Internet Etiquette: Retweets

Posted on June 4, 2012

One of my pet peeves is people using retweets the wrong way. However, this is (likely) due to bad habits. Before Twitter implemented a full retweet feature we commonly used: "RT @reply" and included the original post. Why is this such a problem today?

  1. Lack of credit: New retweets show the author's avatar. Using "RT @reply" can give the impression that another user created the original post.
  2. Redundancy: Using "RT @reply" acts as a normal tweet.

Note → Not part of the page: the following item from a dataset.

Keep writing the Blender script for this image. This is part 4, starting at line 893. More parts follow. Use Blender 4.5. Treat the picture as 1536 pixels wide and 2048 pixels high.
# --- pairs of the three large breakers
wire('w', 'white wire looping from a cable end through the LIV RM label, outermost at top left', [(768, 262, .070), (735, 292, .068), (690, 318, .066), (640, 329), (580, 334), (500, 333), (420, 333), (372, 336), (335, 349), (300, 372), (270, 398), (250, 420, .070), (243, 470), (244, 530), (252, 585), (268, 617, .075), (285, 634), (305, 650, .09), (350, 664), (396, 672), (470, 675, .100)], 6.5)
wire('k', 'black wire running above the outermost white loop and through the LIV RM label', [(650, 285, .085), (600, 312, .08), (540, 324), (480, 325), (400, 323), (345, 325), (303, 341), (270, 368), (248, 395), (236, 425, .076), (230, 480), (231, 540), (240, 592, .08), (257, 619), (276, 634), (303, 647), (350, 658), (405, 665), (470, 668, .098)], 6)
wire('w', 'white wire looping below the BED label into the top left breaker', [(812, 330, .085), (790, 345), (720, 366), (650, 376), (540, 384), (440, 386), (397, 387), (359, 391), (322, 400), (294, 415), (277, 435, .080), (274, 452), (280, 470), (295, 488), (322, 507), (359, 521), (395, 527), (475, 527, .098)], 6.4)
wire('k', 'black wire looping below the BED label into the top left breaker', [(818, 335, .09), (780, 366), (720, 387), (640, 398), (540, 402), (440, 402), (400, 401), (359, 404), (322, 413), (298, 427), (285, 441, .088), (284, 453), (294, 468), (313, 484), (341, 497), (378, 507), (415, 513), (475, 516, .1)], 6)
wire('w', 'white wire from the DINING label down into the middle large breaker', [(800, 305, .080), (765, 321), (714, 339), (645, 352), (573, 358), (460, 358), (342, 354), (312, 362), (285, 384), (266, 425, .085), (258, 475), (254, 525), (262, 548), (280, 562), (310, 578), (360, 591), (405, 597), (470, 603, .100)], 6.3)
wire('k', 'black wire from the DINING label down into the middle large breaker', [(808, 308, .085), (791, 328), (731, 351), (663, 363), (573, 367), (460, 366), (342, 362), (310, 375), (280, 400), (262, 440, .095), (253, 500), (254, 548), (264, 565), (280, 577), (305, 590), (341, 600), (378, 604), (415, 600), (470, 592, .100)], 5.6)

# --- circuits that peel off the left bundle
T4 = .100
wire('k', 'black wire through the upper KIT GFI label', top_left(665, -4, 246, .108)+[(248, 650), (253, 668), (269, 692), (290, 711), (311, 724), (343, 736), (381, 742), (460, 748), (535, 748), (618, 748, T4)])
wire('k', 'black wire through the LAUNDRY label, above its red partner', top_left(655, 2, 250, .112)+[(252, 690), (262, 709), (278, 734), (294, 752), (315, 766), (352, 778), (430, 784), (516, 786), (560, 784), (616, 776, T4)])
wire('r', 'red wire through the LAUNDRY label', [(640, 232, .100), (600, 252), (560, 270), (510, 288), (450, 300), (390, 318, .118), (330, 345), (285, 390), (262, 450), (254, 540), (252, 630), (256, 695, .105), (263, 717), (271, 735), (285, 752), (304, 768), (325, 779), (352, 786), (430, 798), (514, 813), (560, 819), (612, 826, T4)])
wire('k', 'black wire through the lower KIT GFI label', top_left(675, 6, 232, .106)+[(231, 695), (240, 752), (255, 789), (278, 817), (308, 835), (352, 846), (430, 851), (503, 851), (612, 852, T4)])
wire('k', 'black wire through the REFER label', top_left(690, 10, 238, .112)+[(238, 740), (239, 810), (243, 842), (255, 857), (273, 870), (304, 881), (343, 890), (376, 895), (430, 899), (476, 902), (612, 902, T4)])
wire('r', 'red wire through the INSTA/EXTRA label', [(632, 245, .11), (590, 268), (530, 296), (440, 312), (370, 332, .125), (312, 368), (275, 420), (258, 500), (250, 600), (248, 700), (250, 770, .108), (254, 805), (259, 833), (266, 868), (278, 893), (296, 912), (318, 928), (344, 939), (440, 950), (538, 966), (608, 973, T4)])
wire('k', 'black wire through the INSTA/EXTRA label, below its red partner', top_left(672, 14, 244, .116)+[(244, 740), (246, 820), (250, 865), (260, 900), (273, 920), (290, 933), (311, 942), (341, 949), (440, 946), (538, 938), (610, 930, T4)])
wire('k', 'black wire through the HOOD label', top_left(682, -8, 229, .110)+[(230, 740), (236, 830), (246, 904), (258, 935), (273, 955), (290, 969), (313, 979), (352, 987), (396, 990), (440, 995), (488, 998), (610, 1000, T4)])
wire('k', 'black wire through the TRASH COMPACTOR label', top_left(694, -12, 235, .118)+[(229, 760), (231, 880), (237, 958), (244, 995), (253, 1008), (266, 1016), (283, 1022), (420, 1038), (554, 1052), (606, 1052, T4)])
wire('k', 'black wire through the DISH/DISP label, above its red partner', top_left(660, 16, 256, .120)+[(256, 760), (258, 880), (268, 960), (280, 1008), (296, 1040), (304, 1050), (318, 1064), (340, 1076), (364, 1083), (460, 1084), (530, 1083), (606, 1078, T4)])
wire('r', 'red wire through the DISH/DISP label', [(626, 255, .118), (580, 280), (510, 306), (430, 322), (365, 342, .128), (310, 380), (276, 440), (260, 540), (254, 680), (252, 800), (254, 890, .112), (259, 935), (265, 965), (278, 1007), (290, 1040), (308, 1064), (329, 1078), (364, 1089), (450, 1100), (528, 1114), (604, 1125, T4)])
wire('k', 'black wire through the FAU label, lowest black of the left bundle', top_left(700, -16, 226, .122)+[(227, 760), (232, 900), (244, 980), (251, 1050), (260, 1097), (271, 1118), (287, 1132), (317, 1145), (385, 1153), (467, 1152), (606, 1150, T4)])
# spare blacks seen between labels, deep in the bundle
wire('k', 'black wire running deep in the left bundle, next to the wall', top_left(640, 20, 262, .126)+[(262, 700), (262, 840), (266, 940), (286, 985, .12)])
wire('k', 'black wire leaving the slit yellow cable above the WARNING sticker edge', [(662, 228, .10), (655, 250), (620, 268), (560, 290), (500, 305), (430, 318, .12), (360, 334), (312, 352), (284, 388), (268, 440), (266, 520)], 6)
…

This means users can crowd your timeline with the same tweet over and over.
  3. Unnecessary characters: Using "RT @reply" adds unnecessary verbiage to the original post. This could cut off the original tweet and truncate the content.
  4. Crowded Mentions: When you use "RT @reply" it will show up in the author's Mention list. This is only useful if you have something beneficial to add.

Using "RT @reply" incorrectly

A truncated RT on Twitter

Using "RT @reply" here truncates the original post, doesn't give complete credit, and crowds @coolguybojangy's Mentions with his own content.

Using "RT @reply" correctly

Proper use of the old RT method

This is the proper use of "RT @reply". The user gives constructive information back to the author and it shows up in @coolguybojangy's Mentions.

The best, standard way of retweeting a post

An effective RT on Twitter

If you have nothing constructive to add, using the new retweet method gives proper credit, avoids redundancy, doesn't add any useless characters, and keeps @coolguybojangy's Mentions squeaky clean.